Let $E/K$ be a field extension. Show the following equivalence:
(i) E/K is algebraic
(ii) Every Intermediate Ring of $E/K$ is a Field.
Here is what I tried:
(i)$\Rightarrow$(ii) Let $E/K$ be algebraic. We need to show that for two Elements $a,b \in R$ the multiplicative Inverse also is in $R$. Let $R$ be a Intermediate Ring of $E/K$. Then there are is Set $A$ with $K(A)=R$. Let $a,b\in A$ with $a\neq0$. Let's consider $K(a,b)\subseteq R$. Since $a,b$ are algebraic elements, the extension $K(a,b)/K$ is finite $\Rightarrow$ all elements of $K(a,b)$ are algebaric over K, so $a+b, a-b, ab, 1/a \in K(a,b)\subseteq R$.
(ii)$\Rightarrow$(i)
Let $R$ be a Intermediate Ring of $E/K$ and $a\in E$. We know that $K[a]$ is a field, so $a^{-1}\in K[a]$. Now $K[a]:= \{\sum\limits_{i=1}^n x_ia^{i_1} : x_i\in K, i_j\in \mathbb{N}\}$, so there is a $\sum\limits_{i=1}^n y_ia^{i_1} = a^{-1} \Leftrightarrow \sum\limits_{i=1}^n y_ia^{i_1+1} = 1 \Leftrightarrow \sum\limits_{i=1}^n y_ia^{i_1+1} – 1 = 0 \Rightarrow$ a is algebraic.
Is this proof ok?
Best Answer
The second part of the proof is correct, though you don't need to consider an arbitrary intermediate ring $R$, only the specific $K[a]$ for a given nonzero element $a\in E$.
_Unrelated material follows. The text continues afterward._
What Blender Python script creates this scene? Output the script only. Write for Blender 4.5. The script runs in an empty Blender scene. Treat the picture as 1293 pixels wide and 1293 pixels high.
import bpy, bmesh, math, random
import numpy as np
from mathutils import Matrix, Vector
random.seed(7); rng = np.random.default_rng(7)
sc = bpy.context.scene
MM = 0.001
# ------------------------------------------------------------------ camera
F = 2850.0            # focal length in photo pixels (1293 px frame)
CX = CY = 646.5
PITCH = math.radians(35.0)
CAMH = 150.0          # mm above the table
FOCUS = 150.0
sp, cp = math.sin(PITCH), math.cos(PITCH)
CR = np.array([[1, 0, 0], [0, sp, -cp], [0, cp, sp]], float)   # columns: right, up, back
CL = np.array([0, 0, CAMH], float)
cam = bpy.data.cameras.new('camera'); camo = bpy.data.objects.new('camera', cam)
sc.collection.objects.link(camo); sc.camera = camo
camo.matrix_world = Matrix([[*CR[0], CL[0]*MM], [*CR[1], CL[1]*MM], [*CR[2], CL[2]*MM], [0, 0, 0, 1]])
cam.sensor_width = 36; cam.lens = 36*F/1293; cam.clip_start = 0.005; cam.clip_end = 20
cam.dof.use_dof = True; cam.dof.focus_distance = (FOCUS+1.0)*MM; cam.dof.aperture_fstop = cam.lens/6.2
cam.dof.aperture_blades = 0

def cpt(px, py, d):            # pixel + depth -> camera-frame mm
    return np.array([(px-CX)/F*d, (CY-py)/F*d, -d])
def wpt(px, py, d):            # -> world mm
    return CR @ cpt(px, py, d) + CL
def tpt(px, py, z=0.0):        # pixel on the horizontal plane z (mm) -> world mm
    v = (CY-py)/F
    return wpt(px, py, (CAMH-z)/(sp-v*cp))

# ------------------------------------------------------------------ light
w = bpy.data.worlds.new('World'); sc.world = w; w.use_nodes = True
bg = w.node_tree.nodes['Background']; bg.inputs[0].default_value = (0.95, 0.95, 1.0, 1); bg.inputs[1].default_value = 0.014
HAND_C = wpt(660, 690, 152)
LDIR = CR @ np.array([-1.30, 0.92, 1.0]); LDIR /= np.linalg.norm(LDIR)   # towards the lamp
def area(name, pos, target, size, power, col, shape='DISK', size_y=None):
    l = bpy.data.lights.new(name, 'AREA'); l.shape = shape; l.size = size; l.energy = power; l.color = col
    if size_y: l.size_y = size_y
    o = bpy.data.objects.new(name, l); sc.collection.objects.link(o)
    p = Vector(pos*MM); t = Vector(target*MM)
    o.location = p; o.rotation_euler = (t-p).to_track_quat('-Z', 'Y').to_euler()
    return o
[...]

However, in the first part when you write $R=K(A)$, (at least the notation seems to suggest that) you implicitly assumed the conslusion, that $R$ is a field.
We only need that $R\subseteq E$ and so every nonzero element $a\in R$ is algebraic over $K$, implying $a^{-1}\in K[a]\subseteq R$.